One of the lead researchers stated, “This technology represents a significant advancement in space exploration. By utilizing Mars’ natural resources, we are reducing the need for heavy infrastructure to be transported from Earth, thus cutting costs and improving mission efficiency.”
Outperforming Lithium-Ion Batteries in Energy Density
Scientists at the University of Science and Technology of China tested the battery under simulated Martian conditions: it operated successfully at 0°C with an energy density of 373.9 Wh/kg, way higher than the energy density of conventional lithium-ion batteries. It promises long-term and reliable energy for exploration equipment on Mars with a life cycle of 1,375 hours or about two Martian months.

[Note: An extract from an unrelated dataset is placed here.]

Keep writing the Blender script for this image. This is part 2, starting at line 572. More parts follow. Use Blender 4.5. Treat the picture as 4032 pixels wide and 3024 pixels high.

The researchers highlighted: “In contrast to the limited performance of current lithium-ion batteries, our Mars battery is designed to function efficiently across the planet’s extreme temperature shifts, which can vary by up to 60 degrees Celsius between day and night.”
Implications for Future Mars Missions
The new design further ensures energy efficiency by influencing an effective interaction between electrodes of the battery and that of the Martian atmosphere. This was achieved by increasing the active surface area, wherein the performance of the battery further increased and was able to achieve energy densities of up to 765 Wh/kg-potentially transformative for energy storage in space missions.
In turn, this will allow the Mars-powered battery to serve as a lighter and more efficient alternative to the currently operational standard energy systems based on lithium-ion and nuclear batteries engaged in rovers and other mechanisms operating on Mars.